**TASK:**
Where a line contains the word "empty", copy that line.

**INFORMATION GIVEN:**
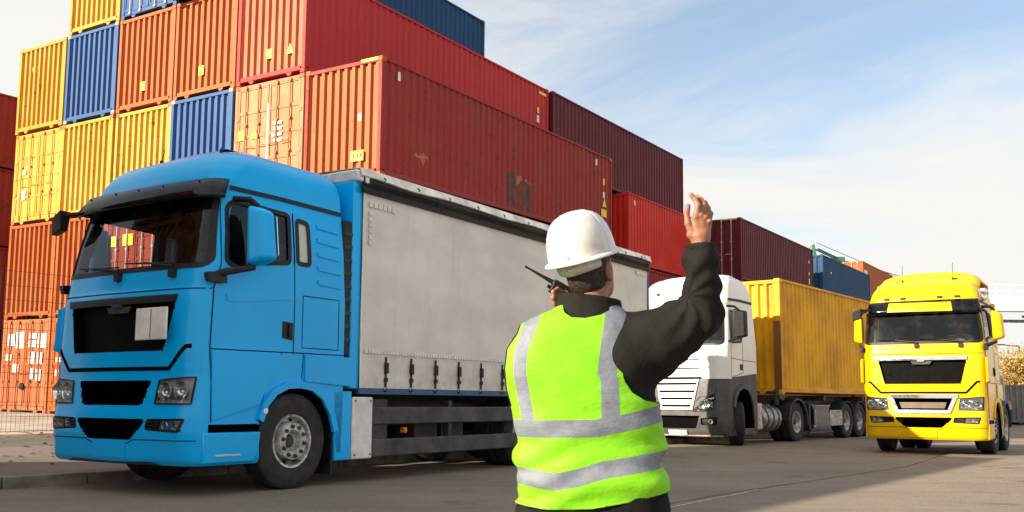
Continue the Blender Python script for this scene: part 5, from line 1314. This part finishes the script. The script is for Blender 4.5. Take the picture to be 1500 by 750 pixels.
# torso silhouette (height, left, right, half depth)
def row(b, l, r, d): a0 = q(l, b, YT); a1 = q(r, b, YT); return (a0.z, (a0.x+a1.x)/2, (a1.x-a0.x)/2, d)
TOR = sorted([row(448, 826, 900, .075), row(458, 812, 912, .085), row(468, 785, 924, .10), row(482, 763, 932, .115), row(500, 749, 940, .125), row(525, 741, 948, .133), row(555, 740, 955, .138), row(590, 747, 962, .138), row(630, 758, 966, .130), row(680, 762, 967, .130), row(720, 761, 972, .138), row(760, 756, 978, .142), row(800, 756, 980, .14)])
TZ = np.array([t[0] for t in TOR])
def torso(X, Y, Z_, grow=0, folds=0):
    cx = np.interp(Z_, TZ, [t[1] for t in TOR]); hx = np.interp(Z_, TZ, [t[2] for t in TOR])+grow; hy = np.interp(Z_, TZ, [t[3] for t in TOR])+grow
    x = (X-cx)/hx; y = (Y-YT-.02)/hy; p = 2.5; k = (np.abs(x)**p+np.abs(y)**p)**(1/p); d = (k-1)*np.minimum(hx, hy)
    top = TZ[-1]+grow; d = np.maximum(d, Z_-top)
    if folds:
        cx0 = X*1; w1 = np.sin(26*Z_+9*X+2.2*np.sin(11*X+3))*np.sin(7*X+1.3)
        low_ = np.clip((.98-Z_)/.25, 0, 1); hi_ = 1-low_
        d = d-folds*(.0058*low_*np.sin(34*(Z_+.33*X)+2*np.sin(9*X))+.0036*low_*np.sin(61*(Z_-.25*X)+1.5*np.sin(14*X))+.0016*low_*np.sin(120*(Z_+.4*X)+3*np.sin(17*X+2))*np.clip(np.sin(8*X+11*Z_), 0, 1)+.0045*w1*hi_+.005*hi_*np.sin(13*X+4*Z_)*np.sin(9*Z_))
    return d
man = empty('person', (0.50, 3.55, gz(.5, 3.55))); MI = Vector(man.location)
tag(man, 'man seen from behind in a lime reflective vest and white hard hat, right arm raised', 'person')
# ---- skin
YAW, PIT = R(-38), R(14)
HC = q(866, 398, 3.60)
HR = (Matrix.Rotation(YAW, 3, 'Z') @ Matrix.Rotation(PIT, 3, 'X')); HRn = np.array(HR)
def hp(x, y, z): return HC+HR @ Vector((x, y, z))
def head(X, Y, Z_):
    d = ell(X, Y, Z_, HC+HR @ Vector((0, -.012, .03)), (.077, .096, .098), HRn)
    d = smin(d, ell(X, Y, Z_, hp(0, .03, -.035), (.062, .072, .085), HRn), .03)
    d = smin(d, ell(X, Y, Z_, hp(0, .055, -.085), (.036, .035, .03), HRn), .03)
    d = smin(d, cone(X, Y, Z_, hp(0, .088, .005), hp(0, .118, -.032), .010, .015), .015)
    for s in (-1, 1):
        e = ell(X, Y, Z_, hp(s*.080, -.004, -.005), (.013, .021, .036), HRn); e2 = ell(X, Y, Z_, hp(s*.095, .002, -.002), (.009, .011, .022), HRn)
        e = np.maximum(e, -e2); e = np.minimum(e, cone(X, Y, Z_, hp(s*.081, -.006, -.034), hp(s*.081, -.002, -.038), .009, .009)); d = smin(d, e, .008)
        d = np.maximum(d, -(ell(X, Y, Z_, hp(s*.032, .096, .012), (.016, .012, .009), HRn))) ; d = np.minimum(d, ell(X, Y, Z_, hp(s*.032, .080, .012), (.012, .012, .012), HRn))
    d = smin(d, cone(X, Y, Z_, hp(-.022, .088, -.058), hp(.022, .088, -.058), .008, .008), .008)
    nb = q(864, 465, 3.57); d = smin(d, cone(X, Y, Z_, hp(0, -.015, -.06), nb, .058, .066), .03)
    return d
YH = 3.42
SH0, EL, WR = q(938, 508, 3.55), q(1024, 468, 3.50), q(1030, 352, YH)
def fingers(X, Y, Z_, chains, d, k=.006):
    for pts, r0, r1 in chains:
        n = len(pts); c = limb(X, Y, Z_, pts, [r0+(r1-r0)*i/(n-1) for i in range(n)], .004)
        d = smin(d, c, k)
    return d
RCH = [([q(1023, 316, YH-.004), q(1026.5, 300, YH-.002), q(1023, 291, YH+.003), q(1016.5, 284, YH+.006)], .0118, .0085),
       ([q(1030.5, 314, YH+.006), q(1035, 299, YH+.012), q(1031, 291, YH+.026), q(1025, 287, YH+.038)], .0118, .0085),
       ([q(1037, 317, YH+.012), q(1041, 304, YH+.020), q(1037, 296, YH+.036), q(1031, 293, YH+.050)], .0110, .0082),
       ([q(1042, 324, YH+.018), q(1045, 312, YH+.026), q(1041, 305, YH+.040), q(1036, 303, YH+.052)], .0100, .0075),
       ([q(1016, 340, YH+.0), q(1011, 327, YH-.002), q(1009.5, 313, YH+.004), q(1012, 301, YH+.010)], .0135, .0088)]
def rhand(X, Y, Z_):
    d = cone(X, Y, Z_, q(1022, 322, YH+.002), q(1023, 345, YH+.002), .0165, .018)
    d = smin(d, cone(X, Y, Z_, q(1031, 319, YH+.006), q(1030, 345, YH+.004), .0175, .020), .012)
    d = smin(d, cone(X, Y, Z_, q(1040, 325, YH+.013), q(1036, 345, YH+.008), .0165, .017), .012)
    d = smin(d, cone(X, Y, Z_, q(1014, 344, YH+.004), q(1020, 336, YH+.004), .014, .014), .012)
    d = smin(d, cone(X, Y, Z_, q(1029, 348, YH+.004), q(1030, 378, YH+.01), .031, .035), .018)
    d = fingers(X, Y, Z_, RCH, d)
    for a, b in ((1021, 318), (1030.5, 314), (1038.5, 317), (1044, 323)): d = smin(d, ell(X, Y, Z_, q(a, b, YH-.008), (.0065,)*3), .010)
    return d
YL = 3.74
LCH = [([q(826, 432, YL), q(817, 427, YL-.02), q(811, 431, YL-.035), q(812, 439, YL-.03)], .0100, .0080), ([q(827, 440, YL), q(817, 436, YL-.02), q(810.5, 440, YL-.035), q(812, 447, YL-.03)], .0100, .0080),
       ([q(828, 448, YL), q(818, 445, YL-.02), q(812, 449, YL-.03), q(814, 455, YL-.028)], .0095, .0075), ([q(829, 456, YL), q(820, 454, YL-.016), q(815, 457, YL-.026), q(817, 462, YL-.024)], .0085, .007),
       ([q(838, 448, YL+.02), q(836, 436, YL+.045), q(829, 426, YL+.05), q(822, 420, YL+.035)], .0115, .0085)]
LW = q(842, 476, YL+.03)
def lhand(X, Y, Z_):
    d = cone(X, Y, Z_, q(829, 434, YL+.004), q(838, 466, YL+.018), .017, .022); d = smin(d, cone(X, Y, Z_, q(834, 452, YL+.018), q(840, 466, YL+.02), .018, .022), .014)
    d = smin(d, cone(X, Y, Z_, q(838, 462, YL+.018), LW, .023, .027), .016); return fingers(X, Y, Z_, LCH, d)
LSH, LEL = q(795, 525, 3.62), q(792, 590, 3.86)
def trunk(X, Y, Z_):
    d = torso(X, Y, Z_, -.03)
    d = smin(d, limb(X, Y, Z_, [SH0, EL, q(1030, 375, YH+.01)], [.055, .043, .030]), .03); d = smin(d, limb(X, Y, Z_, [LSH, LEL, LW], [.045, .040, .027]), .03)
    for s in (-1, 1): d = smin(d, limb(X, Y, Z_, [Vector((.34+s*.10+.02, 3.57, .70)), Vector((.36+s*.25, 3.78, .36)), Vector((.36+s*.27, 3.60, .02)), Vector((.36+s*.29, 3.74, -.02))], [.085, .055, .04, .035]), .03)
    return d
def skinmat():
    m, N, L, b = nmat('skin'); tc = N.new('ShaderNodeTexCoord'); n = noisen(N, L, tc.outputs['Object'], 22, 5, .6)
    n3 = noisen(N, L, tc.outputs['Object'], 90, 3, .6)
    c = mixc(N, L, ramp(N, L, n, .3, .7), (.23, .092, .05), (.34, .155, .09)); L.new(c, b.inputs['Base Color']); b.inputs['Roughness'].default_value = .5
    b.inputs['Subsurface Weight'].default_value = .12; b.inputs['Subsurface Radius'].default_value = (1, .3, .15); b.inputs['Subsurface Scale'].default_value = .01
    bump(N, L, b, mathn(N, L, 'ADD', n3, n), .35, .002); return m
M['skin'] = skinmat()
def bb(pts, m): return [min(p[i] for p in pts)-m for i in range(3)], [max(p[i] for p in pts)+m for i in range(3)]
def loc(parts): return [(v-np.array(MI), f) for v, f in parts]
lo, hi = bb([HC+Vector((0, 0, .14)), HC-Vector((0, 0, .24))], .135); hd = surf(head, lo, hi, .0035)
allp = [p for c_ in RCH for p in c_[0]]+[q(1030, 378, YH)]; lo, hi = bb(allp, .03); rh = surf(rhand, lo, hi, .0024)
allp = [p for c_ in LCH for p in c_[0]]+[LW]; lo, hi = bb(allp, .035); lh = surf(lhand, lo, hi, .003)
tk_ = surf(trunk, [-.25, 3.2, -.09], [.95, 4.05, 1.36], .012)
mesh_from(loc([hd, rh, lh, tk_]), 'body', M['skin'], man)
# ---- jacket
def jacket(X, Y, Z_):
    d = torso(X, Y, Z_, -.003, .45)
    EL2 = q(1026, 462, 3.49)
    arm = limb(X, Y, Z_, [q(915, 520, 3.55), q(955, 505, 3.545), q(992, 484, 3.52), EL2], [.125, .122, .098, .076], .03)
    fore = limb(X, Y, Z_, [EL2, q(1030, 425, 3.46), q(1029, 385, 3.44), q(1028.5, 362, 3.43)], [.078, .064, .060, .057], .02)
    t = (Z_-1.0); a = np.clip((X-.45)/.12, 0, 1)
    # compression folds radiating from the elbow and the arm pit
    rx, rz = X-float(q(1003, 440, 3.5).x), Z_-float(q(1003, 440, 3.5).z); ang = np.arctan2(rz, rx); rr = np.sqrt(rx*rx+rz*rz)
    f1 = .0048*np.sin(ang*9+8*rr*4+2*np.sin(Y*20))*np.exp(-((rr-.09)/.09)**2)
    f2 = .0026*np.sin(75*(Z_+.25*X)+3*np.sin(18*X)+6*Y)*np.clip((X-.60)/.06, 0, 1)
    f3 = .0045*np.sin(48*(Z_*.6-X*.8)+2.5*np.sin(20*Z_))*np.clip((X-.42)/.08, 0, 1)*np.clip((.66-X)/.08, 0, 1)
    arms = smin(arm, fore, .035)-(f1+f2+f3)*a
    d = smin(d, arms, .05)
    d = smin(d, limb(X, Y, Z_, [q(788, 522, 3.62), LEL, LEL.lerp(LW, .9)], [.07, .06, .045]), .04)
    cuff = q(1028.5, 357, 3.43)
    # collar: a stand up ring
    cc_ = q(863, 452, 3.575); ax = np.sqrt(((X-cc_[0]-.0)/.112)**2+((Y-cc_[1])/.098)**2); zt = float(q(863, 436, 3.5).z)+.02*np.clip((X-cc_[0])/.1, -1, 1)*-.6
    ring = np.maximum(np.abs(ax-1+.10*np.clip((Z_-cc_.z+.02)/.06, -1, 1.0))*.10-.009, np.maximum(Z_-zt, (cc_.z-.05)-Z_)); d = smin(d, ring-.003, .012)
    d = np.maximum(d, (cuff.z-.0)*-1+Z_-.0+0*X) if False else np.where(X > .62, np.maximum(d, Z_-cuff.z-.06*(X-cuff.x)), d)
    d = np.maximum(d, (.50-Z_))
    # hollow neck and cuff
    d = np.maximum(d, -cone(X, Y, Z_, q(1029, 372, YH+.01), q(1028.5, 340, YH), .042, .043))
    d = np.maximum(d, -cone(X, Y, Z_, q(863, 440, 3.575), q(863, 400, 3.575), .082, .09)) 
    return d
def clothmat(name, col, rough=.85, sc=1, sheen=.2):
    m, N, L, b = nmat(name); tc = N.new('ShaderNodeTexCoord'); n = noisen(N, L, tc.outputs['Object'], 5, 5, .6); f = noisen(N, L, tc.outputs['Object'], 240, 2, .5)
    L.new(mixc(N, L, ramp(N, L, n, .3, .7), tuple(c*.8 for c in col), tuple(c*1.25 for c in col)), b.inputs['Base Color']); b.inputs['Roughness'].default_value = rough
    b.inputs['Sheen Weight'].default_value = sheen; b.inputs['Specular IOR Level'].default_value = .15
    bump(N, L, b, mathn(N, L, 'ADD', mathn(N, L, 'MULTIPLY', noisen(N, L, tc.outputs['Object'], 16, 4, .6), 2.2), mathn(N, L, 'MULTIPLY', f, .15)), .5, .006); return m
M['jacket'] = clothmat('black_jacket_cloth', (.012, .0117, .0113), sheen=0); M['trousers'] = clothmat('dark_trouser_cloth', (.008, .008, .009), sheen=0)
jk = surf(jacket, [-.06, 3.30, .49], [.92, 3.98, 1.56], .006); mesh_from(loc([jk]), 'jacket', M['jacket'], man)
def trousers(X, Y, Z_):
    d = torso(X, Y, Z_, -.004, .4); d = np.maximum(d, Z_-.62); d = np.maximum(d, .50-Z_)
    for s in (-1, 1):
        l = limb(X, Y, Z_, [Vector((.36+s*.11, 3.57, .60)), Vector((.36+s*.25, 3.78, .36)), Vector((.36+s*.27, 3.62, .05))], [.125, .085, .065]); d = smin(d, l-.004*np.sin(60*Z_), .05)
    return np.maximum(d, .01-Z_)
mesh_from(loc([surf(trousers, [-.1, 3.3, -.02], [.85, 4.0, .70], .011)]), 'trousers', M['trousers'], man)
for s in (-1, 1):
    gzz = gz(.36, 3.6)
    sh_ = lambda X, Y, Z_: np.maximum(smin(ell(X, Y, Z_, (.36+s*.285, 3.72, gzz+.05), (.05, .14, .06)), cone(X, Y, Z_, (.36+s*.27, 3.62, gzz+.06), (.36+s*.27, 3.62, gzz+.16), .05, .055), .03), gzz+.002-Z_)
    mesh_from(loc([surf(sh_, [.36+s*.28-.1, 3.5, gzz-.02], [.36+s*.28+.1, 3.92, gzz+.22], .008)]), 'shoe', M['black'], man)
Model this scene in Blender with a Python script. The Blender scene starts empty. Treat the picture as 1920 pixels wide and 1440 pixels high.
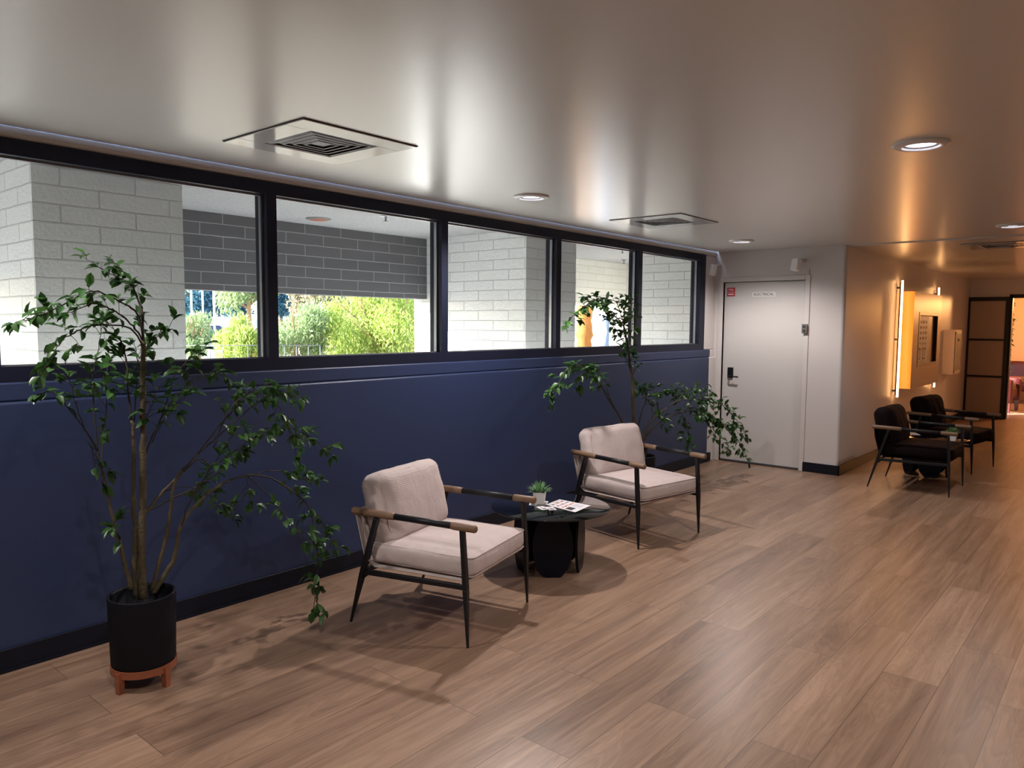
import bpy, bmesh, math, random
from mathutils import Vector, Matrix, noise
PI=math.pi
S=bpy.context.scene
COL=S.collection
random.seed(7)
V=Vector
# ------------------------------------------------------------------ camera
FPX=1412.14; YAW=.6993; PITCH=.0793; ROLL=.0075; CAM=V((0,-3.8762,1.5874))
_F=V((math.cos(YAW)*math.cos(PITCH),math.sin(YAW)*math.cos(PITCH),-math.sin(PITCH)))
_r=_F.cross(V((0,0,1))).normalized(); _u=_r.cross(_F)
_R=_r*math.cos(ROLL)+_u*math.sin(ROLL); _U=-_r*math.sin(ROLL)+_u*math.cos(ROLL)
cd=bpy.data.cameras.new('camera'); cam=bpy.data.objects.new('camera',cd); COL.objects.link(cam)
m=Matrix((( _R.x,_U.x,-_F.x),(_R.y,_U.y,-_F.y),(_R.z,_U.z,-_F.z))).to_4x4(); m.translation=CAM
cam.matrix_world=m; cd.sensor_width=36; cd.lens=FPX/1920*36; cd.clip_start=.05; cd.clip_end=500
S.camera=cam
def at(px,py,Y):
    """world point that lies at depth plane Y on the sight line (used for tracing the branches)"""
    d=_F+_R*((px-960)/FPX)-_U*((py-720)/FPX)
    return CAM+d*((Y-CAM.y)/d.y)
# ------------------------------------------------------------------ material helpers
def mat(name):
    m=bpy.data.materials.new(name); m.use_nodes=True
    nt=m.node_tree; nt.nodes.clear()
    out=nt.nodes.new('ShaderNodeOutputMaterial')
    return m,nt,out
def N(nt,t,**k):
    n=nt.nodes.new(t)
    for a,b in k.items():
        if a in n.inputs: n.inputs[a].default_value=b
        else: setattr(n,a,b)
    return n
def rgb(c): return (c[0],c[1],c[2],1)
def pbr(name,col,rough=.5,metal=0,spec=.5,bump=0,bscale=40,var=0,vscale=8,stretch=(1,1,1),emit=None,estr=0,sheen=0,coat=0):
    m,nt,out=mat(name)
    b=N(nt,'ShaderNodeBsdfPrincipled'); nt.links.new(b.outputs[0],out.inputs[0])
    b.inputs['Base Color'].default_value=rgb(col); b.inputs['Roughness'].default_value=rough
    b.inputs['Metallic'].default_value=metal; b.inputs['Specular IOR Level'].default_value=spec
    if sheen: b.inputs['Sheen Weight'].default_value=sheen
    if coat: b.inputs['Coat Weight'].default_value=coat; b.inputs['Coat Roughness'].default_value=.26; b.inputs['Coat IOR'].default_value=1.6
    if emit: b.inputs['Emission Color'].default_value=rgb(emit); b.inputs['Emission Strength'].default_value=estr
    if bump or var:
        tc=N(nt,'ShaderNodeTexCoord'); mp=N(nt,'ShaderNodeMapping'); mp.inputs['Scale'].default_value=stretch
        nt.links.new(tc.outputs['Object'],mp.inputs[0])
        if bump:
            no=N(nt,'ShaderNodeTexNoise',Scale=bscale,Detail=4); nt.links.new(mp.outputs[0],no.inputs['Vector'])
            bp=N(nt,'ShaderNodeBump',Strength=bump,Distance=.01); nt.links.new(no.outputs['Fac'],bp.inputs['Height'])
            nt.links.new(bp.outputs[0],b.inputs['Normal'])
        if var:
            n2=N(nt,'ShaderNodeTexNoise',Scale=vscale,Detail=5); nt.links.new(mp.outputs[0],n2.inputs['Vector'])
            mx=N(nt,'ShaderNodeMix',data_type='RGBA')
            mx.inputs[6].default_value=rgb([c*(1-var) for c in col]); mx.inputs[7].default_value=rgb([min(1,c*(1+var)) for c in col])
            nt.links.new(n2.outputs['Fac'],mx.inputs[0]); nt.links.new(mx.outputs[2],b.inputs['Base Color'])
    return m
def emis(name,col,s):
    m,nt,out=mat(name); e=N(nt,'ShaderNodeEmission'); e.inputs[0].default_value=rgb(col); e.inputs[1].default_value=s
    nt.links.new(e.outputs[0],out.inputs[0]); return m
def glass(name,tint,refl=1.0,rough=.0,ior=1.5,base=(0,0,0),bmix=0):
    m,nt,out=mat(name)
    t=N(nt,'ShaderNodeBsdfTransparent'); t.inputs[0].default_value=rgb(tint)
    g=N(nt,'ShaderNodeBsdfGlossy',Roughness=rough)
    lw=N(nt,'ShaderNodeLayerWeight',Blend=.5)   # Schlick: same answer on both faces of the sheet
    pw=N(nt,'ShaderNodeMath',operation='POWER'); pw.inputs[1].default_value=5; nt.links.new(lw.outputs['Facing'],pw.inputs[0])
    fr=N(nt,'ShaderNodeMath',operation='MULTIPLY_ADD'); fr.inputs[1].default_value=.96; fr.inputs[2].default_value=.04; nt.links.new(pw.outputs[0],fr.inputs[0])
    mu=N(nt,'ShaderNodeMath',operation='MULTIPLY'); mu.inputs[1].default_value=refl; mu.use_clamp=True
    mx=N(nt,'ShaderNodeMixShader')
    nt.links.new(fr.outputs[0],mu.inputs[0]); nt.links.new(mu.outputs[0],mx.inputs[0])
    nt.links.new(t.outputs[0],mx.inputs[1]); nt.links.new(g.outputs[0],mx.inputs[2])
    nt.links.new(mx.outputs[0],out.inputs[0]); return m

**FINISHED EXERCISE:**
man = empty('person', (0.50, 3.55, gz(.5, 3.55))); MI = Vector(man.location)
Model this scene in Blender with a Python script. The Blender scene starts empty. Treat the picture as 1920 pixels wide and 1440 pixels high.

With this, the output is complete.